À quatre mois des prochaines élections, la Coalition avenir Québec (CAQ) a édulcoré sa position sur l'immigration. Plus question pour le Québec d'expulser des immigrants qui, au bout de trois ans, n'ont pas appris le français ou ne cherchent pas un emploi ; il appartiendra à Ottawa de procéder éventuellement à des évictions.

Dans un « document d'orientation » sur l'immigration publié ce mois-ci, la CAQ se défend de vouloir expulser ou extrader des immigrants : « le recours à ce vocabulaire témoigne d'une mauvaise foi ou d'une méconnaissance de nos institutions », indique-t-on. Un immigrant « récalcitrant » qui ne respecterait pas l'engagement pris à son arrivée ne serait plus admissible au Certificat de sélection du Québec ; « le gouvernement du Québec fera alors parvenir au gouvernement fédéral un avis officiel pour l'informer de la présence en territoire canadien d'une personne sans statut. Le gouvernement fédéral décidera alors des mesures qu'il entend prendre ».

« [Le pouvoir d'expulsion], je ne pense pas avoir jamais dit que ce serait le gouvernement qui le ferait. Le seul pouvoir que le Québec a est d'accorder ou non un certificat de sélection. » - François Legault, chef de la CAQ, dans un entretien avec La Presse

Sans ce certificat, « techniquement, la personne se retrouve sans statut, donc elle ne peut rester au Canada ».

En conférence de presse, le 16 mars 2015, en présentant la politique avec le député Simon Jolin-Barrette, M. Legault s'était fait demander si les contrevenants seraient expulsés. « L'immigrant [qui] ne reçoit pas son certificat permanent, bien oui, il devra retourner, puis le gouvernement fédéral devra s'assurer que cette personne retourne chez elle », avait-il dit. Plus tard, à une autre question sur l'éviction des immigrants récalcitrants, il avait ajouté qu'ils pourraient être candidats dans d'autres provinces, mais pas au Québec. « Ils ne peuvent pas rester de façon permanente même s'ils se sont fait une blonde, un chum au Québec puis qu'ils ont eu un enfant.

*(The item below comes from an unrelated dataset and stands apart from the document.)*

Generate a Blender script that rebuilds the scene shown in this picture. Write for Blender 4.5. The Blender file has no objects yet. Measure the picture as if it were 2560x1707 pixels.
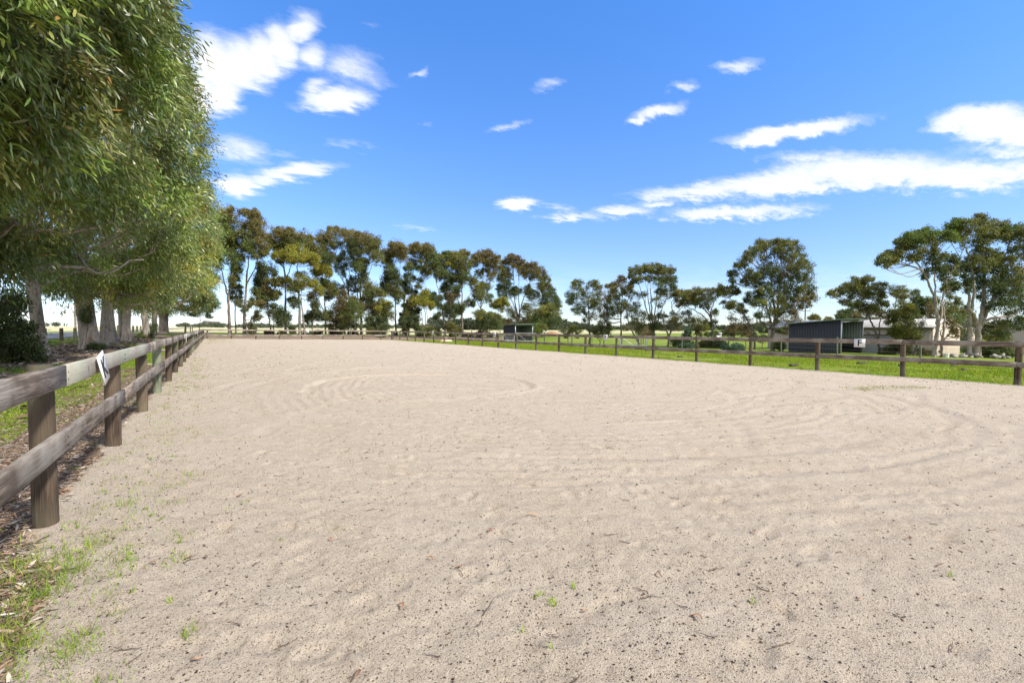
import bpy, math, random
import numpy as np
from mathutils import Vector
random.seed(7); rs = np.random.RandomState(11)
S = bpy.context.scene; COL = S.collection
# ------------------------------------------------------------------ camera, sky, sun, exposure
F, YAW, PITCH, ROLL, CH = 1137.8, .5798, .0298, .003, 1.205
cf = np.array([math.sin(YAW)*math.cos(PITCH), math.cos(YAW)*math.cos(PITCH), -math.sin(PITCH)])
cr0 = np.array([math.cos(YAW), -math.sin(YAW), 0]); cu0 = np.cross(cr0, cf)
cr = cr0*math.cos(ROLL)+cu0*math.sin(ROLL); cu = cu0*math.cos(ROLL)-cr0*math.sin(ROLL)
cam = bpy.data.cameras.new('camera'); co = bpy.data.objects.new('camera', cam); COL.objects.link(co)
cam.sensor_width = 36; cam.lens = F/2560*36; cam.clip_end = 9000; cam.clip_start = .05
from mathutils import Matrix
co.matrix_world = Matrix(((cr[0], cu[0], -cf[0], 0), (cr[1], cu[1], -cf[1], 0), (cr[2], cu[2], -cf[2], CH), (0, 0, 0, 1)))
S.camera = co
SUN_AZ, SUN_EL = 2.66, math.radians(44)      # azimuth from +Y towards +X
sun = bpy.data.lights.new('sun', 'SUN'); so = bpy.data.objects.new('sun', sun); COL.objects.link(so)
sun.energy = 3.2; sun.angle = math.radians(5); sun.color = (1, .955, .88)
sd = Vector((math.sin(SUN_AZ)*math.cos(SUN_EL), math.cos(SUN_AZ)*math.cos(SUN_EL), math.sin(SUN_EL)))
so.rotation_euler = sd.to_track_quat('Z', 'Y').to_euler()
S.view_settings.view_transform = 'Standard'; S.view_settings.look = 'None'; S.view_settings.exposure = .95

def ray(px, py):
    a = (px-1280)/F; b = (853.5-py)/F
    return cf+a*cr+b*cu
def at(px, py, d):
    p = np.array([0, 0, CH])+ray(px, py)*d
    return p
def smooth(a, b, x):
    t = np.clip((x-a)/(b-a), 0, 1); return t*t*(3-2*t)

class NT:
    def __init__(s, tree): s.t = tree; s.n = tree.nodes; s.l = tree.links
    def add(s, kind, **kw):
        n = s.n.new(kind)
        for k, v in kw.items(): setattr(n, k, v)
        return n
    def put(s, sock, v):
        if isinstance(v, bpy.types.NodeSocket): s.l.new(v, sock)
        elif v is not None: sock.default_value = v
    def m(s, op, a, b=None, c=None, clamp=False):
        n = s.add('ShaderNodeMath', operation=op, use_clamp=clamp)
        s.put(n.inputs[0], a); s.put(n.inputs[1], b)
        if c is not None: s.put(n.inputs[2], c)
        return n.outputs[0]
    def mix(s, f, a, b, blend='MIX'):
        n = s.add('ShaderNodeMix', data_type='RGBA', blend_type=blend)
        s.put(n.inputs['Factor'], f)
        for k, v in ((6, a), (7, b)):
            if isinstance(v, tuple) and len(v) == 3: v = v+(1,)
            s.put(n.inputs[k], v)
        return n.outputs[2]
    def noise(s, vec, scale, detail=4, rough=.55, out=0, dist=0):
        n = s.add('ShaderNodeTexNoise'); s.put(n.inputs['Vector'], vec)
        n.inputs['Scale'].default_value = scale; n.inputs['Detail'].default_value = detail
        n.inputs['Roughness'].default_value = rough; n.inputs['Distortion'].default_value = dist
        return n.outputs[out]
    def ramp(s, f, stops):
        n = s.add('ShaderNodeValToRGB'); s.put(n.inputs[0], f); cr_ = n.color_ramp
        while len(cr_.elements) < len(stops): cr_.elements.new(.5)
        for e, (p, c) in zip(cr_.elements, stops):
            e.position = p; e.color = (c, c, c, 1) if not isinstance(c, tuple) else c+(1,)
        return n.outputs[0]
    def mapping(s, vec, scale=(1, 1, 1), rot=(0, 0, 0), loc=(0, 0, 0)):
        n = s.add('ShaderNodeMapping'); s.put(n.inputs[0], vec)
        n.inputs['Scale'].default_value = scale; n.inputs['Rotation'].default_value = rot; n.inputs['Location'].default_value = loc
        return n.outputs[0]
    def bump(s, h, strength=.5, dist=.02, normal=None):
        n = s.add('ShaderNodeBump'); s.put(n.inputs['Height'], h); n.inputs['Strength'].default_value = strength
        n.inputs['Distance'].default_value = dist
        if normal is not None: s.put(n.inputs['Normal'], normal)
        return n.outputs[0]

# ---- sky with clouds
W = bpy.data.worlds.new('World'); S.world = W; W.use_nodes = True
t = NT(W.node_tree); t.n.clear()
tc = t.add('ShaderNodeTexCoord').outputs['Generated']
sky = t.add('ShaderNodeTexSky', sky_type='NISHITA'); sky.sun_disc = False
sky.sun_elevation = SUN_EL; sky.sun_rotation = SUN_AZ
sky.air_density = 1.0; sky.dust_density = .0; sky.ozone_density = 3.0; sky.altitude = 0
hs = t.add('ShaderNodeHueSaturation'); t.put(hs.inputs['Color'], sky.outputs[0]); hs.inputs['Saturation'].default_value = 1.08
hs.inputs['Value'].default_value = 1.0
sep = t.add('ShaderNodeSeparateXYZ'); t.put(sep.inputs[0], tc)
az = t.m('ARCTAN2', sep.outputs[0], sep.outputs[1])
el = t.m('ARCSINE', t.m('MINIMUM', t.m('MAXIMUM', sep.outputs[2], -1.0), 1.0))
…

À un moment donné, il y a des lois, puis nous, on pense que c'est important pour le vivre-ensemble québécois que les personnes parlent français, connaissent et respectent les valeurs québécoises et répondent aux objectifs d'employabilité », avait soutenu M. Legault il y a trois ans.

RÉDUCTION TEMPORAIRE

La proposition de la CAQ maintient la réduction du nombre d'immigrants acceptés chaque année - des 50 000 actuels, on voudrait passer à 40 000. « C'est une réduction temporaire », a expliqué hier M. Legault, qui rappelle qu'après 10 ans, 26 % des immigrants reçus ont quitté le Québec. « Pendant un certain nombre d'années, il faut réduire le nombre. Actuellement, à 50 000, on excède nos capacités à l'emploi et à la formation en français », observe-t-il. La barre sera remise à 50 000 une fois ces objectifs atteints. « Au cours d'un mandat ? Je ne veux pas fixer de délais, mais cela pourrait être ça », a précisé M. Legault.

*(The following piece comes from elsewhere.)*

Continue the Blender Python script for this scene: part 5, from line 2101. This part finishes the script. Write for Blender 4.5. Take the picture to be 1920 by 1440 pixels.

Selon le premier ministre Philippe Couillard, la position de la CAQ illustre que pour ce parti, l'immigration « est un problème à régler ». « [Une autre idée] de M. Legault qui est brouillonne et inapplicable à plusieurs égards. Ce que sous-tend ce discours-là, c'est le fait que l'immigrant est un problème ; c'est un problème à régler, alors que c'est une occasion extraordinaire pour le Québec », a lancé M. Couillard en marge du point de presse où il a confirmé qu'Alexandre Taillefer deviendrait président de la campagne électorale du Parti libéral du Québec (PLQ).

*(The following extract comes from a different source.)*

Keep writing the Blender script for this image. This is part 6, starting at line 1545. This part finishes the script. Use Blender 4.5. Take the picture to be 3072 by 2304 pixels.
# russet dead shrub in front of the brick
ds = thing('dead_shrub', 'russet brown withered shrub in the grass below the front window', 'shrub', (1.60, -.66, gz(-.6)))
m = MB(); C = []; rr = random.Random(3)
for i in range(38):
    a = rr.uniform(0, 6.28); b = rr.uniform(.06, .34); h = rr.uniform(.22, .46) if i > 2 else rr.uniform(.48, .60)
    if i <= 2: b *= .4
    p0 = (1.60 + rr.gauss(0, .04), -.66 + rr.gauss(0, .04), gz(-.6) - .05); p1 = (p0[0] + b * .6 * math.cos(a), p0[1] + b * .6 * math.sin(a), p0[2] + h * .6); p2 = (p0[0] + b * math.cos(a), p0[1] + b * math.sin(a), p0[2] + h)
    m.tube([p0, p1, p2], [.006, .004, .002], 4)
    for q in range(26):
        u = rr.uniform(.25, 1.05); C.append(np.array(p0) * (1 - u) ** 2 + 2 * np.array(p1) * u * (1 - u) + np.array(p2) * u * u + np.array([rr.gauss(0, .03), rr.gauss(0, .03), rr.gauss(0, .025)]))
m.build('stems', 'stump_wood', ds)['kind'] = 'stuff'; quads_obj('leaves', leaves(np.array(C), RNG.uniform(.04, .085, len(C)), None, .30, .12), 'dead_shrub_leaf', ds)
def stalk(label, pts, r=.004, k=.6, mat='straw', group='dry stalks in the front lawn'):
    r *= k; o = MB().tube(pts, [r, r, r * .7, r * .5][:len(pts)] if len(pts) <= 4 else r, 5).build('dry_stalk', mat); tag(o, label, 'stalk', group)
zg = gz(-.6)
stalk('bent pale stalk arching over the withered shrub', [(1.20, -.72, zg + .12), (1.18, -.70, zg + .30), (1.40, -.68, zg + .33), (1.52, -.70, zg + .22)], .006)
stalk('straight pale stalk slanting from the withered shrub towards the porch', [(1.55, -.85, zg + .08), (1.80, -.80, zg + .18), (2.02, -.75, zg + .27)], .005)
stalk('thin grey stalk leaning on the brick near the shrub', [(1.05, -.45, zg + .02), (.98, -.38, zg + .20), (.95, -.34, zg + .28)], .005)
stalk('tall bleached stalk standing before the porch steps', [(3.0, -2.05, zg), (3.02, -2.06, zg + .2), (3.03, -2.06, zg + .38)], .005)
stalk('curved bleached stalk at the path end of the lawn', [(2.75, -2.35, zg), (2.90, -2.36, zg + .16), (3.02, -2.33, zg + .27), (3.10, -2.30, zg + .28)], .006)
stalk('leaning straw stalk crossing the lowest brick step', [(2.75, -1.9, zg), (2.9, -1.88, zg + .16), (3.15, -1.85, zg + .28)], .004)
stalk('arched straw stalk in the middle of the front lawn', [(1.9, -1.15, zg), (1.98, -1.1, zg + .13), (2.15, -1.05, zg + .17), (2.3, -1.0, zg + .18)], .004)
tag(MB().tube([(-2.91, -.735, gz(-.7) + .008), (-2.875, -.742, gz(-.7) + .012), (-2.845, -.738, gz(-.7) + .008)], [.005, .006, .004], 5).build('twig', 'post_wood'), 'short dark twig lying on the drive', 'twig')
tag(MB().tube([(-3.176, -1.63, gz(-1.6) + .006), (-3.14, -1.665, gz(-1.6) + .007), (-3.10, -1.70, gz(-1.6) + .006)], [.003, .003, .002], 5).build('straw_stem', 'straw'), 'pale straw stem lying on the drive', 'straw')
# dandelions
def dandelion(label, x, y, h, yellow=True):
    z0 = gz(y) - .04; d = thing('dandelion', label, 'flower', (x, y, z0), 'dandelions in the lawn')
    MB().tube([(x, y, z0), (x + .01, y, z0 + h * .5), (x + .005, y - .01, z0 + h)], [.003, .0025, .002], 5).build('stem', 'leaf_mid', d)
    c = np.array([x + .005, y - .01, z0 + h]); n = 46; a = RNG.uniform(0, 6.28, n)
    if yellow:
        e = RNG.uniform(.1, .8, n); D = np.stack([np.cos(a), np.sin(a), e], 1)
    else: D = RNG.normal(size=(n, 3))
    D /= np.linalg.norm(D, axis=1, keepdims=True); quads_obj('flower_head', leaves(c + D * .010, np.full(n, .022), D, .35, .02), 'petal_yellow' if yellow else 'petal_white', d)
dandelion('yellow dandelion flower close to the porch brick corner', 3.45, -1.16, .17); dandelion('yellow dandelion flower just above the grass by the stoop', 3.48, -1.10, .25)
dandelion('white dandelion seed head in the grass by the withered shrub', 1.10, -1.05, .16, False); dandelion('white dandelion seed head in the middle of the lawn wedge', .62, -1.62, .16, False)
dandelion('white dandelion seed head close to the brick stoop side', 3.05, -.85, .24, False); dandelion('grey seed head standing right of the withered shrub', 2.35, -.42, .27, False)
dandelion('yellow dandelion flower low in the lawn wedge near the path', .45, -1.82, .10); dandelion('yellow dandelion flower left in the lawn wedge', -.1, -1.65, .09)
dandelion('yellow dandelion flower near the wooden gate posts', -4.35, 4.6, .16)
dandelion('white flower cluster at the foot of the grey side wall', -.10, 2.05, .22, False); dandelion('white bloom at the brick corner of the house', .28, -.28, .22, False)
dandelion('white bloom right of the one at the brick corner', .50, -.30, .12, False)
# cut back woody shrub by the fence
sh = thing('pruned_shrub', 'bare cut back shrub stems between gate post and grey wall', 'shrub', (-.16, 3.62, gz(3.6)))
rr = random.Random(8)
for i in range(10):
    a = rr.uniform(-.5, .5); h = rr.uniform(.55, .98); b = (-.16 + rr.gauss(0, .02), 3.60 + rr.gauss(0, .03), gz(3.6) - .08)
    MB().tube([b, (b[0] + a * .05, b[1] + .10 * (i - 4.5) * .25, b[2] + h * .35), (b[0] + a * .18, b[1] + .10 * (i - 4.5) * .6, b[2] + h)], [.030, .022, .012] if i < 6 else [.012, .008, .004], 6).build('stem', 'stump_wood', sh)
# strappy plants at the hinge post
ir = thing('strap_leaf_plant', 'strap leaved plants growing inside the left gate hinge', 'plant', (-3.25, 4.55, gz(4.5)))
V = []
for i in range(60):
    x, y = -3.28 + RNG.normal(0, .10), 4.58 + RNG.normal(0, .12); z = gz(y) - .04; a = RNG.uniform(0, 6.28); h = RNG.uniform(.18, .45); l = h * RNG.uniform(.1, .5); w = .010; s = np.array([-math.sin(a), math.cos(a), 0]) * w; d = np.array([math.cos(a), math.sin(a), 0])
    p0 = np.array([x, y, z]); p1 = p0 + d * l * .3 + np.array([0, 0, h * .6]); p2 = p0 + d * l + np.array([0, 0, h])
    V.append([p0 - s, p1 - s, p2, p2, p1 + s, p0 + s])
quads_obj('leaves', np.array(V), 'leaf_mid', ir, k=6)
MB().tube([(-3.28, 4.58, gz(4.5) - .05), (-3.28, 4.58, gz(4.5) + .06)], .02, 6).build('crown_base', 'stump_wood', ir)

« IRRÉALISTE », SELON LE PQ

Au Parti québécois (PQ), on qualifie la position de la CAQ en matière d'immigration d'« irréaliste ».

« Ce n'est pas sérieux, a martelé hier le chef du Parti québécois, Jean-François Lisée. Ce que la CAQ dit, c'est : "On va faire entrer jusqu'à 100 % d'immigrants qui ne connaissent pas le français puis, après trois ou quatre ans, s'ils ne l'ont pas appris, ils vont rester parce qu'on va demander au fédéral de les expulser, [mais] le fédéral ne va pas les expulser." »

« On est au coeur de l'imagination fautive de la CAQ, proposer des affaires qui ne se peuvent pas, qui n'existera pas, qui ne sera pas appliquée », a souligné M. Lisée.